7 key tenets of digital transformation

OPINION / 7th February 2017

Digital transformation is a process of continuous optimisation. It’s not about getting a business from A to B, but more about facilitating them on an on-going journey.

A business’ digital maturity will vary depending on the sector or industry they’re in, yet in order for digital transformation to happen there are key goals that every business should be working towards, which are:

1. Aligning back-end processes to front end transactions

Businesses need to align their back-end processes with what’s going on at the front-end. This may require an operational change. For example, if a company allows its customers to purchase a product or service via a mobile, it’s likely these customers will circumvent the traditional sales process. This means the business needs to reallocate its resources from, say call centres, to technology, which will facilitate the increasing number of digital transactions happening. As companies begin to remodel their customer experience, they will also need remodel their business too, as the two go hand-in-hand.

2. Creating an omnichannel experience

Customers are digitally savvy, and many are now digitally native. They expect a consistent experience with a company or brand across all channels. This means companies need to join up all their channels to create an omnichannel experience.  To do this, they will need to create an experience management platform, which puts the end user or customer’s experience at the heart of the business model.

3. Using data to continually improve and optimise

Businesses need to look at the data coming from their various platforms and understand what it’s telling them. The data will be able identify behaviours, problems or pain-points in the system that need addressing. It could be that customer transactions on the app or the website are slow, clunky or complicated and need to be improved to increase sales, retain existing customers or attract new business.

4. Testing, experimenting and revising

Once a company has identified a problem, it needs to test solutions to the issue. They need to experiment on a small subset of their users to see if changing ‘x’ solves the problem or improves the experience for the customer. If the test is a success, this will create a new set of rules which will become the norm; and can then be rolled out to the rest of the digital assets. Businesses need to be continually vigilant to what the data is telling them, this will help to drive conversion rates, which will drive revenue.

5. Having the full C-suite buy-in for digital transformation

You can’t digitally transform a business if the senior management team are working to different agendas. Digital transformation is a process that happens across an entire company, and not in a silo, so everybody needs to buy into it and have a shared vision. If the customer is having a poor experience, or if a particular part of the business operation doesn’t work, or the branding or messaging is out of sync with the reality of the product or service, it affects the entire profitability of the company. Ideally the CMO, CTO and COO should be lined up and working collaboratively towards the good of the customer.

6. Recruiting new roles within your teams

As data becomes more of a central business function and as well as an asset, companies need to recruit people who can understand it, and use it to improve the customer experience. Whether they are a conversion rate optimiser, an optimisation analyst or a UX analyst or a combination of all three, this person/these people need to understand what the data is telling them, and be able to make a hypothesis about how to improve the business function/end user experience. They will then have to work with the dev and design teams to make the change happen.

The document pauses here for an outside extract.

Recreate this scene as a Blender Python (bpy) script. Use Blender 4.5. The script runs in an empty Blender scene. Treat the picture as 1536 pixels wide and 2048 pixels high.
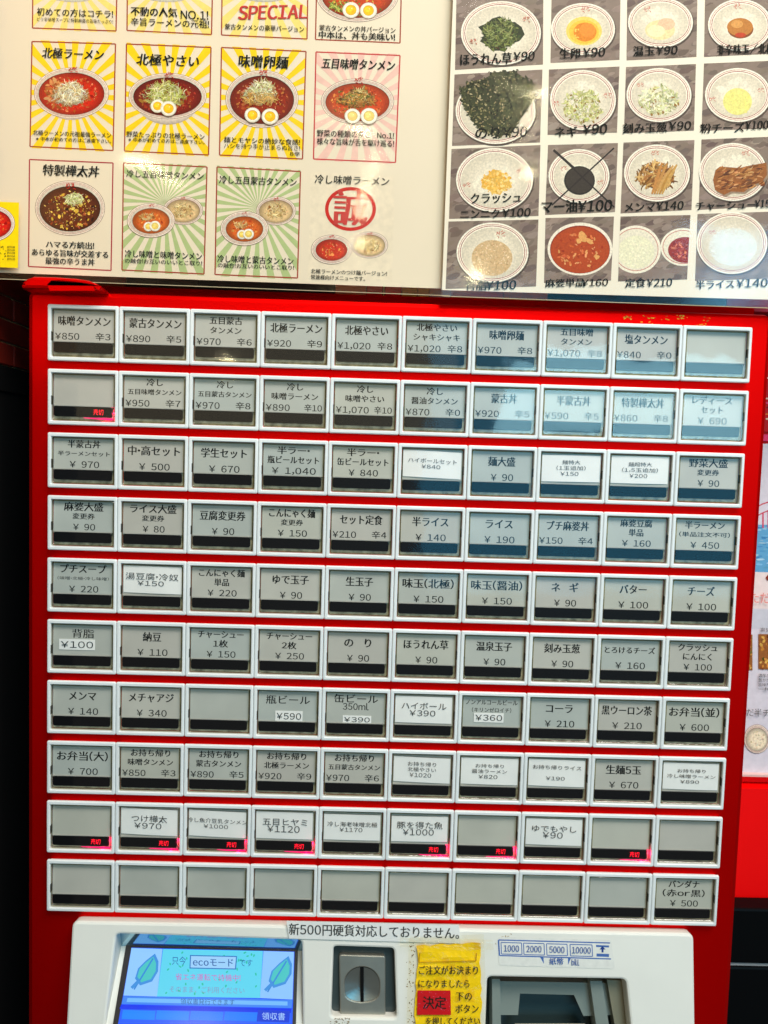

7. Implementing personalisation and automisation technology

Retail empires, like Amazon’s, have been built using this technology; and these techniques have become the gold standard in customer experience. Any organisation that is focused on the customer outcome will be looking to implement these functions in the next 12 to 18 months. Larger organisations will be rapidly trying to build their in-house capabilities, while mid-sized businesses will have to buy in this technology from agencies like ours.

ORM’s view

Sectors such as the airline industry and high street retail have set the standard that others now need to reach. Seamless connected omni-channel experiences, mobile ticketing, geo-targeted push notifications, marketing automation and personalised CRM are great examples of how these businesses have changed their processes to put the customers’ needs first. This kind of customer experience has become the norm and anything less than a frictionless experience is a frustration, and a differentiating factor when customers come to make a purchase.